Barbara Tuchman, in her book, A Distant Mirror, has an excellent chapter about the difficulties of the Church during the “calamitous” Middle Ages. In short, the core problem was that the Church set up ideals that had no relationship with reality.
For example, the Church said celibacy was an ideal. The higher person needs no sexual life whatsoever, it claimed. It was very hard to sell that, especially to the medieval world, which was much more filled with licentiousness than many people realize.
The Church was always on the side of peace. The ideal is to “turn the other cheek” and “the meek shall inherit the face of the Earth.” Yet, the Pope had the largest standing army in Europe. The Church rarely, if ever, turned the other cheek. (It was your cheek that had to turn, not theirs.)
This disparity between the ideal and the real was not lost upon the populace. In it lay the seeds of the eventual destruction of the Church.
One of the unrealistic ideals had a direct impact upon the Jews: a strict ban against taking interest. In a purely agrarian economic system it is conceivable to exist without charging interest. However, once Europe discovered that money could be printed it changed the economy of Europe forever, and it was no longer possible to run a sophisticated commercial system without interest.
It was Marco Polo who brought the idea of paper money back from the Far East to Europe. Indeed, paper money is one of the greatest discoveries in the history of civilization. Until then, one had to carry his money around with him — and there was a limit how much one could carry. There were only so many cows and sheep, gold and silver, one could bring with him to the market. However, when paper was used to represent wealth it was literally a life-changing invention. It was nothing less than the turning point of the economic system of the Western world.

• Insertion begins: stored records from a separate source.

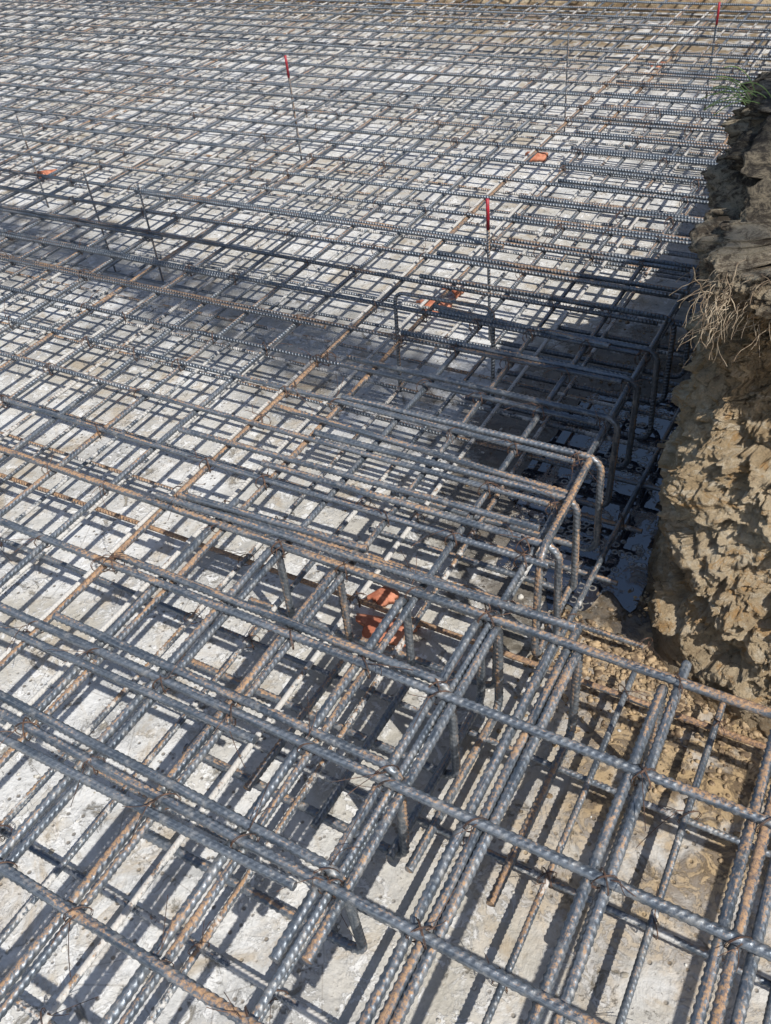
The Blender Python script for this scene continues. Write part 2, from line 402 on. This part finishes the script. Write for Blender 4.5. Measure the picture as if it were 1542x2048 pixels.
# ---------------------------------------------------------------- tie wires
def tube(pts,r,K=5):
    P=np.array(pts,float); n=len(P)
    T=np.gradient(P,axis=0); T/=np.linalg.norm(T,axis=1)[:,None]+1e-9
    a=np.array([.31,.2,.93]); N1=np.cross(T,a); N1/=np.linalg.norm(N1,axis=1)[:,None]+1e-9; N2=np.cross(T,N1)
    th=np.arange(K)/K*2*np.pi
    V=(P[:,None]+r*(np.cos(th)[None,:,None]*N1[:,None]+np.sin(th)[None,:,None]*N2[:,None])).reshape(-1,3)
    i=np.arange(n-1)[:,None]*K; j=np.arange(K)[None,:]; j2=(j+1)%K
    F=np.stack([i+j,i+j2,i+K+j2,i+K+j],-1).reshape(-1,4)
    return V,F
def join(parts):
    Vs,Fs=[],[];o=0
    for V,F in parts: Vs.append(V);Fs.append(F+o);o+=len(V)
    return np.concatenate(Vs),np.concatenate(Fs)
ties=[]
for v in range(14):
    parts=[]
    r=random.Random(v)
    for sgn in ((1,) if v%2==0 else (1,-1)):
        for q in range(2):
            pts=[]
            for t in np.linspace(0,2*np.pi,22):
                a=.0185+r.uniform(-.0008,.0008); d=math.cos(t)*a
                pts.append((d*.74+q*.0022,sgn*d*.74,math.sin(t)*.0185-.0005))
            parts.append(tube(pts,.0007))
    base=np.array([r.uniform(-.01,.01),r.uniform(-.01,.01),.017])
    ang=r.uniform(0,6.28); dirn=np.array([math.cos(ang),math.sin(ang),r.uniform(.1,.6)]); dirn/=np.linalg.norm(dirn)
    L=r.uniform(.008,.016)
    for h in (0,math.pi):
        pts=[]
        for t in np.linspace(0,1,12):
            pts.append(base+dirn*L*t+.0012*np.array([math.cos(h+t*15),math.sin(h+t*15),0]))
        e=pts[-1]; dd=dirn+np.array([r.uniform(-1,1),r.uniform(-1,1),r.uniform(-.7,.2)]); LL=r.uniform(.015,.06)
        cur=np.array([r.uniform(-1,1),r.uniform(-1,1),r.uniform(-1,.1)])*.012
        for t in np.linspace(.1,1,8): pts.append(e+dd*LL*t+cur*t*t)
        parts.append(tube(pts,.00065))
    V,F=join(parts); ties.append(mesh_np('tie_wire',V,F,[M_WIRE]))
cand=[]
for yy in AY:
    for xx in BX:
        if xx>-.35 and yy>1.05: continue
        P=np.array([xx,yy,.322]); vis,z=visible(P[None],1.05)
        if vis[0] and z[0]<4.2: cand.append((z[0],xx,yy,.323))
for yy in UY[:8]: 
    for q in range(2): cand.append((1.5,-.47-.76*q,yy-.01,.328))
for yy in yb:
    for xx in xb:
        P=np.array([xx,yy,.056]); vis,z=visible(P[None],1.05)
        if vis[0] and z[0]<2.5: cand.append((z[0]+.8,xx,yy,.056))
cand.sort(); cnt=0
for z,xx,yy,zz in cand:
    if cnt>=285: break
    if random.random()>(.75 if z<2.4 else .5): continue
    o=add('tie_wire',random.choice(ties),"twisted dark wire tie binding two crossing bars",'wire',"wire ties at bar crossings",loc=(xx,yy,zz))
    s=random.uniform(.92,1.12); o.scale=(s,s,s); o.rotation_euler=(0,0,random.choice((0,math.pi/2,math.pi,-math.pi/2))+random.uniform(-.2,.2)); cnt+=1
# ---------------------------------------------------------------- setting
def plane(name,x0,x1,y0,y1,z,mat,nx=1,ny=1):
    xs=np.linspace(x0,x1,nx+1); ys=np.linspace(y0,y1,ny+1)
    X,Y=np.meshgrid(xs,ys); V=np.stack([X.ravel(),Y.ravel(),np.full(X.size,z)],1)
    i=np.arange(ny)[:,None]*(nx+1)+np.arange(nx)[None,:]; i=i.ravel()
    F=np.stack([i,i+1,i+nx+2,i+nx+1],1)
    return mesh_np(name,V,F,[mat],False)
add('ground',plane('ground',-300,300,-300,300,-.03,M_GROUND),"brown bare earth ground",'ground',kind='structure')
add('concrete_floor',plane('concrete_floor',-9.0,1.6,-1.5,6.75,0,M_CON),"pale blinding concrete floor with mud stains and a damp patch",'concrete',kind='structure')
ctrl=np.array([(2.4,1.22,1.0),(.7,1.24,.98),(.25,1.27,.95),(.06,1.295,.90),(-.08,1.325,.87),(-.165,1.36,.85),(-.215,1.43,.84),(-.245,1.53,.90),(-.262,1.63,.96),(-.275,1.75,1.03),(-.30,1.95,1.02),(-.33,2.15,.95),(-.36,2.35,.7),(-.40,2.7,.42),(-.46,3.5,.36),(-.5,4.8,.33),(-.52,6.9,.33)])
seg=np.linalg.norm(np.diff(ctrl[:,:2],axis=0),axis=1); S=np.concatenate([[0],np.cumsum(seg)])
samp=[]
for i in range(len(seg)):
    st=.0028 if 2<=i<=9 else (.015 if i in (1,10,11,12) else .06)
    samp.append(np.arange(S[i],S[i+1],st))
s=np.concatenate(samp+[np.array([S[-1]])])
C=np.stack([np.interp(s,S,ctrl[:,i]) for i in range(3)],1)
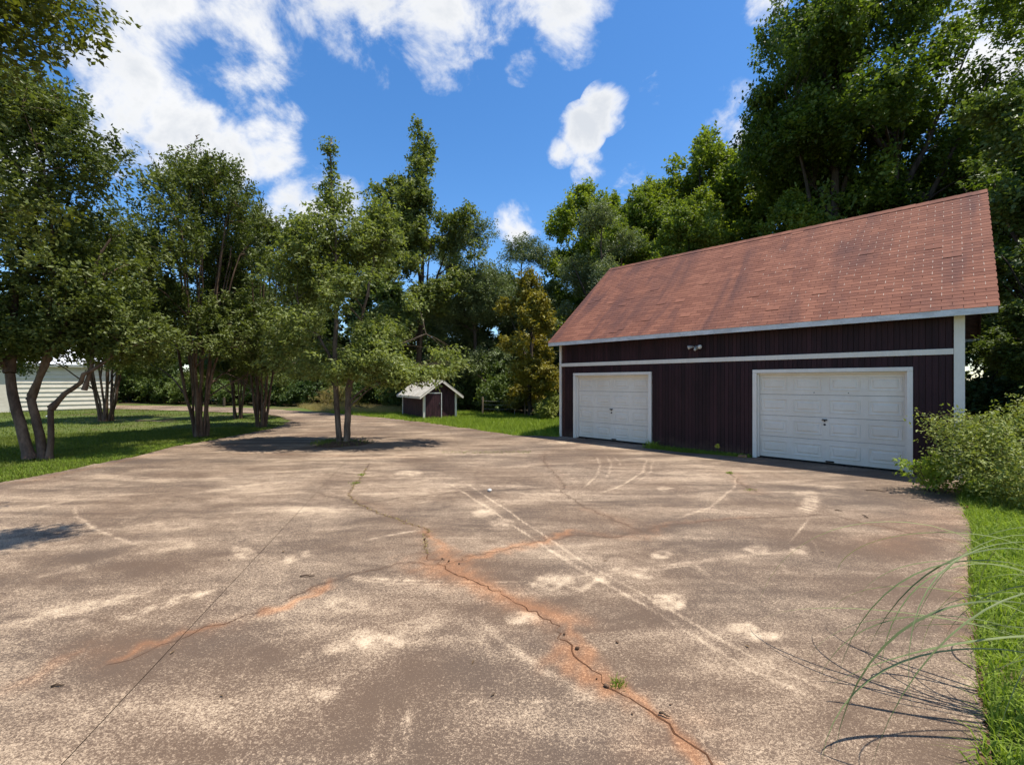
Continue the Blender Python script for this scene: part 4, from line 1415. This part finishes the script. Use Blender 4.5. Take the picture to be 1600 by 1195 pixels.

A businessman once described economics as follows: There is one box that gets shipped around the world, one person selling it and another buying it. Then the buyer ships it to the next location and becomes a seller, making a profit. If anyone stops the box and opens it the business is finished. You have to keep it moving.
To a certain extent that describes modern economics. The perception of value is every bit as important – even more important – than the actuality. It is what keeps the box moving.
Moving the box creates buyers and sellers — and buyers rely on borrowing money. In a system that forbids lending on interest the box does not move.
And the Catholic Church forbade usury. Without the ability to lend with interest there would be no trade, no merchandise, no commerce.
That was where the Jew came in and solved the problem for Christian Europe. Both the Church and the nobleman needed an intermediary. Since the Jew was going straight to Hell anyway, according to Church doctrine, why not use him while he was on this Earth.
Consequently, the nobleman lent money to the Jew at 25% interest and the Jew in turn lent it to the merchants or common people at 33-40% interests, which were normal rates in the Middle Ages.
It was a catch-22, however. The non-Jews forced the Jews into being the middlemen in usurious contracts, but since it was against the law the Jews could always be prosecuted for doing so. Inevitably, there would be kings who spent more than they could get and who were always borrowing. They also needed Jews to borrow from. When the time came to call a moratorium on one’s debts, and one did not have the money, an easy solution was to kick the Jews out or kill them.
That happened with regularity. Spain was the place where this pattern first took form.